Quote Originally Posted by YouKnowWho View Post
Maybe we should list all the "worthless TCMA techniques" here one by one. This way we can examine whether those techniques are truly worthless, or may be people just don't know how to apply it.

What are those "worthless techniques"?
Your troll-fu is excellent.

Quantifying "worthless techniques" is also irrelevant to the discussion.

We can assume there is a set of techniques that don't work as evidenced by the fact that BJJ tended to win in the early UFCs when it was style-based.

Therefore, let us assume that:

Techniques(BJJ) = useful
Call this variable U.

and

Techniques(non-BJJ) = worthless
Call this variable W

It is safe to assume that amongst all the UFC competitors, some had spent a long time (L) practicing their techniques and had very good "gong," and others were noobs who hadn't been training very long (S) and just wanted to go prove how tough they were.

So there are 4 sets of combatants:

UL
US
WL
WS

It is safe to assume random pairings of competitors, so you have potentially:

UL vs UL
UL vs US
UL vs WL
UL vs WS

US vs US
US vs WL
US vs WS

WL vs WL
WL vs WS

WS vs WS

Now considering that BJJ always won, we can assume that in the case of Ux vs Wx, the other variables don't matter, since some of those victories were in fact US vs WL.
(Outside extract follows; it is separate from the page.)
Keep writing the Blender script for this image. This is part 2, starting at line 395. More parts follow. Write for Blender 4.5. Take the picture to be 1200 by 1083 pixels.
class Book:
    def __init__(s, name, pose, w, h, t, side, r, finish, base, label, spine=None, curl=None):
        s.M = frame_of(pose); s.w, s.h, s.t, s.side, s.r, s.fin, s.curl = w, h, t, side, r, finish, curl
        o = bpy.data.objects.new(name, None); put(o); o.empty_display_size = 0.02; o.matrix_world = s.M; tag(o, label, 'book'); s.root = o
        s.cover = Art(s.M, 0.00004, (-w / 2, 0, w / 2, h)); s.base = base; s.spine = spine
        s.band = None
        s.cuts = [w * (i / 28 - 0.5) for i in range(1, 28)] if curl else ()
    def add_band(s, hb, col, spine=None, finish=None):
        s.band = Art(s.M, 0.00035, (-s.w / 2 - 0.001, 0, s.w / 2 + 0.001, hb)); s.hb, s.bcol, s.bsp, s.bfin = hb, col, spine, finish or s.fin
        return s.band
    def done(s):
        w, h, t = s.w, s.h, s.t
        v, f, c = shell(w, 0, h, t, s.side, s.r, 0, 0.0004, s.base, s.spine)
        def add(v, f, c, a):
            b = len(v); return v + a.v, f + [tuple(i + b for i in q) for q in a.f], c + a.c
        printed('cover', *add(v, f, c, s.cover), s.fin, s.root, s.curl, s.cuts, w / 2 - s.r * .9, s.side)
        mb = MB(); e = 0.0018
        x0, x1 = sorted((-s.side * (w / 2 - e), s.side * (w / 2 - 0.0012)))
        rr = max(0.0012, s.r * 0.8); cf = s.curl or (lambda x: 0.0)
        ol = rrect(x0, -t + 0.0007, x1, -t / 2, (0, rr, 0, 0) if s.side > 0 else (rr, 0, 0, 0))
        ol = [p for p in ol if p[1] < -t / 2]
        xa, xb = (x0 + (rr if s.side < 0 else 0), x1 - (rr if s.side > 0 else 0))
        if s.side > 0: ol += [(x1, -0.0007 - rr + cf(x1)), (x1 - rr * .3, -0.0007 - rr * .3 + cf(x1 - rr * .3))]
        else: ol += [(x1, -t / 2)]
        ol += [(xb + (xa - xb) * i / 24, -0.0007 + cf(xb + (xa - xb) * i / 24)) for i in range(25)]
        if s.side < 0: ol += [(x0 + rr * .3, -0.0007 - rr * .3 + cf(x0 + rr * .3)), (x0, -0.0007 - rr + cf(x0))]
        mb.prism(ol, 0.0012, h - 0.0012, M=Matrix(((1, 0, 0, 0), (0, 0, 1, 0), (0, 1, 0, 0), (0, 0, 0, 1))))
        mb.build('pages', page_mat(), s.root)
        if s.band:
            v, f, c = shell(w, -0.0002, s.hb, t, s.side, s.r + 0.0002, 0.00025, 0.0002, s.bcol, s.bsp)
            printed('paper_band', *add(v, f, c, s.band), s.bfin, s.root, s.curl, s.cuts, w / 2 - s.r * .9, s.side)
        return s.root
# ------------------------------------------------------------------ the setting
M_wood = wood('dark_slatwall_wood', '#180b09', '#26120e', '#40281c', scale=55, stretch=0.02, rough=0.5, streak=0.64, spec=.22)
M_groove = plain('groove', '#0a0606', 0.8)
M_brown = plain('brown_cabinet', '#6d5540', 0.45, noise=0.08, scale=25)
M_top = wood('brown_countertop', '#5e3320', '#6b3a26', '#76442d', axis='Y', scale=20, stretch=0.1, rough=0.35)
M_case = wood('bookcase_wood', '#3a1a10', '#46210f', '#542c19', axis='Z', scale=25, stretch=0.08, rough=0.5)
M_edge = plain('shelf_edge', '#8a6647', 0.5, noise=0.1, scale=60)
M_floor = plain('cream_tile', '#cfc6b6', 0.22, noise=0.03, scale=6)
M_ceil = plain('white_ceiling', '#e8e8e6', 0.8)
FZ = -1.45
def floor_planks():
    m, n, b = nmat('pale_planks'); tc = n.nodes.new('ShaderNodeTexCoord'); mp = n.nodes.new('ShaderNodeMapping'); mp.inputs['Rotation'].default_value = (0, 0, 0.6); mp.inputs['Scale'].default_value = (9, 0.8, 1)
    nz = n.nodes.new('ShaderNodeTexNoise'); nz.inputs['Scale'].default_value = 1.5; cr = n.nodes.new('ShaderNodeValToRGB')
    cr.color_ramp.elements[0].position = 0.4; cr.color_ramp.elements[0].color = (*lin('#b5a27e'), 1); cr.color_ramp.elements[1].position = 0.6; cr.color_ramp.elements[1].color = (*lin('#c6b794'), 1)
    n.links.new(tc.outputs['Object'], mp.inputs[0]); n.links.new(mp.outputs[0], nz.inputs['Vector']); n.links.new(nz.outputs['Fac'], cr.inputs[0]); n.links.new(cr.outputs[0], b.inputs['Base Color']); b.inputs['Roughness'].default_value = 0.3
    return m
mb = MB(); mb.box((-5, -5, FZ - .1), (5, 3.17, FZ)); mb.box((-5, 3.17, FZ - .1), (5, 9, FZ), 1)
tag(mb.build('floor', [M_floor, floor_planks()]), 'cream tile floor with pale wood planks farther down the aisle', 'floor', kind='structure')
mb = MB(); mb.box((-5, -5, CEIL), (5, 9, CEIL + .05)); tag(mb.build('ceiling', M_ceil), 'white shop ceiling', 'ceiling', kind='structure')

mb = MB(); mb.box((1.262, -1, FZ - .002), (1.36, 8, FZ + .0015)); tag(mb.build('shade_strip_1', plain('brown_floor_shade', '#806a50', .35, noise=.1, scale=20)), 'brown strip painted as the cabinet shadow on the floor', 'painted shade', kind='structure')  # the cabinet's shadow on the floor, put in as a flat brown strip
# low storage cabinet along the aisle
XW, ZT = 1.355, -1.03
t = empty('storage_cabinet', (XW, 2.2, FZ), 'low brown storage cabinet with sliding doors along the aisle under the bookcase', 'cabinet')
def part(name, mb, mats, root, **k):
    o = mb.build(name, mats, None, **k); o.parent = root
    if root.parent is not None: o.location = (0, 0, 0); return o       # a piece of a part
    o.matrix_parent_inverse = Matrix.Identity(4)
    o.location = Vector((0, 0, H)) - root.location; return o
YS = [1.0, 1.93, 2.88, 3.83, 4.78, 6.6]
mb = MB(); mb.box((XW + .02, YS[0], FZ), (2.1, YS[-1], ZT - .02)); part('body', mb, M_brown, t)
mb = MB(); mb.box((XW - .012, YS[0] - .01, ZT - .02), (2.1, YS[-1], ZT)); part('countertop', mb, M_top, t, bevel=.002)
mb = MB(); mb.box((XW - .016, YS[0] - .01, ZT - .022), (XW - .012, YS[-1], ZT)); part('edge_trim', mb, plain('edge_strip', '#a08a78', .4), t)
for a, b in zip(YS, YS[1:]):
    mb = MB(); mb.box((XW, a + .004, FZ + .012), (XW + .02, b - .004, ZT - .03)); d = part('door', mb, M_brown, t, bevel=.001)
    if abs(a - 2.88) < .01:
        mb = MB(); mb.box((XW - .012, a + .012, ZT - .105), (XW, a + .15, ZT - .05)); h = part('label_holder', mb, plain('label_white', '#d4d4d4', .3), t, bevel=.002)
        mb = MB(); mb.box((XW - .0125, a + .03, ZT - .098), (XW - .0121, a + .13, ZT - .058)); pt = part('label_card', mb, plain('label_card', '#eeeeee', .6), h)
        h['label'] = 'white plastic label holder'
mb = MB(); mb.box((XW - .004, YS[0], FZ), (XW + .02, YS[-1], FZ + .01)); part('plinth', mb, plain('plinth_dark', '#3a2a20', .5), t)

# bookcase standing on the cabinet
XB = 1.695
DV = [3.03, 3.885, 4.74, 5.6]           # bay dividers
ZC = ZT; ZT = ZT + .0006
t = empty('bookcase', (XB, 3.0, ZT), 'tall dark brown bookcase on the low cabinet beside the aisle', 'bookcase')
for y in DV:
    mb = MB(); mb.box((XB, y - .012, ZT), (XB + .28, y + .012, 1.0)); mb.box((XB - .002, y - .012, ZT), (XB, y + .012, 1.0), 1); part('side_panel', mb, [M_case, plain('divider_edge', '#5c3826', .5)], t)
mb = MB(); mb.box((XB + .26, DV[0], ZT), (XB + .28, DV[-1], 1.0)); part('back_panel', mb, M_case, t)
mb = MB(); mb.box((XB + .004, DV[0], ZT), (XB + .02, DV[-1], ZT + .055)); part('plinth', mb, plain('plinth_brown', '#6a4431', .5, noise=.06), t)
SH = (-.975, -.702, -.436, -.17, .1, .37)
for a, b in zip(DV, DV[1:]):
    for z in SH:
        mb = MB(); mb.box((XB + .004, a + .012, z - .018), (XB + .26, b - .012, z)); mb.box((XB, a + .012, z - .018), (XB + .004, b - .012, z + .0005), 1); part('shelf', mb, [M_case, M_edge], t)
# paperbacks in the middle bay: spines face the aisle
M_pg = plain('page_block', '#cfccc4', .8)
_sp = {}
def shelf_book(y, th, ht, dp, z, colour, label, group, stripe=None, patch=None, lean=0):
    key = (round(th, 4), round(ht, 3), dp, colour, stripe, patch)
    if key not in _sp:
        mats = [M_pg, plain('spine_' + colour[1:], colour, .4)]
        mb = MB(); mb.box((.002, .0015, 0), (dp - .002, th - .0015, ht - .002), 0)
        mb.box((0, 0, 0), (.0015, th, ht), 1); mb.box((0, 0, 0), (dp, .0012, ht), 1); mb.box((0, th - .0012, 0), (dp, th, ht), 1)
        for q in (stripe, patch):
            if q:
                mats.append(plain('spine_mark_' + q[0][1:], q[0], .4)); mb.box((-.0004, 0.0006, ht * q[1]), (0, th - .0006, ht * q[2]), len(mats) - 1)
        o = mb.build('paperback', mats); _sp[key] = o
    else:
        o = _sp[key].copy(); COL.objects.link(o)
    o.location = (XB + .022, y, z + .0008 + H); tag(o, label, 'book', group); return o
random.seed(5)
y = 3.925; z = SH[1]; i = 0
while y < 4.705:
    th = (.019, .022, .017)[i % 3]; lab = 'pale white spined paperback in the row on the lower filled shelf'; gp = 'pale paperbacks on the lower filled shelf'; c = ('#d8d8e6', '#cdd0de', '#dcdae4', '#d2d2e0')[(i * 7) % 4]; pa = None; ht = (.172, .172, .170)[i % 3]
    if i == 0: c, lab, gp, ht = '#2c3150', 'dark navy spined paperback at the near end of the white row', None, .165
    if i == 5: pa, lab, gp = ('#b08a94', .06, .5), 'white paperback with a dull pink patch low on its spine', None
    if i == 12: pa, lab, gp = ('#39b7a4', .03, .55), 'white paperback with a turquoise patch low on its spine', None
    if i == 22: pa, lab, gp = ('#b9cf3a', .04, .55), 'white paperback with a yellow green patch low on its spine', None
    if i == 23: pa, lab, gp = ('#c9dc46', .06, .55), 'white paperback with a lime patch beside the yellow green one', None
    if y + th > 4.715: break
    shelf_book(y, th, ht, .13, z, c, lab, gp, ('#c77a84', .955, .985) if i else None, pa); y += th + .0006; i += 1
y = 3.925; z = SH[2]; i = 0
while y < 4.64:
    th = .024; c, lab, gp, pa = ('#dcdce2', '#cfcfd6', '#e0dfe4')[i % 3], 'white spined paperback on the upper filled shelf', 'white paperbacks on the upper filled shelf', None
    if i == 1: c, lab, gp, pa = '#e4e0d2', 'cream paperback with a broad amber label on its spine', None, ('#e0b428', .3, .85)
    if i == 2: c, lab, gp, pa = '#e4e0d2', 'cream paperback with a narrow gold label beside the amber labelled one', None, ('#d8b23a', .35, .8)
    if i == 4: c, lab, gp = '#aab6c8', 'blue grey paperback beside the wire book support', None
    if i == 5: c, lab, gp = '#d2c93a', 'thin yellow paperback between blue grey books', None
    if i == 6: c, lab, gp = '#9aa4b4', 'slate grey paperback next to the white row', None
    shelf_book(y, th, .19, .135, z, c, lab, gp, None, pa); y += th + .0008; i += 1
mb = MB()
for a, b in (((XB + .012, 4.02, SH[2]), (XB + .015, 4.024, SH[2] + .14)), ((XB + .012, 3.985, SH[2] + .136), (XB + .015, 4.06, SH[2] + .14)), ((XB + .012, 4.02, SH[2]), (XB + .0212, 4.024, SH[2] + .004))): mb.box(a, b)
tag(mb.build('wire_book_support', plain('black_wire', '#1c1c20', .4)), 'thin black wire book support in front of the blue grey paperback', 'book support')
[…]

And just for fun, lets add the anecdotal evidence that nearly anyone who has gone from TCMA --> BJJ/MMA has experienced, and that is having years of experience in TCMA and being easily defeated by a noob in BJJ. And then also being a noob in BJJ and easily defeating people with years of experience in TCMA.

Conclusion:

Subsets of "useful" and "worthless" techniques exist, and time spent training developing "gong" in worthless techniques is not going to benefit one in combat, even if they are "good" at the techniques.





Disclaimer: unless said techniques are "too deadly for the ring" and/or qi blasts. Then of course you would win!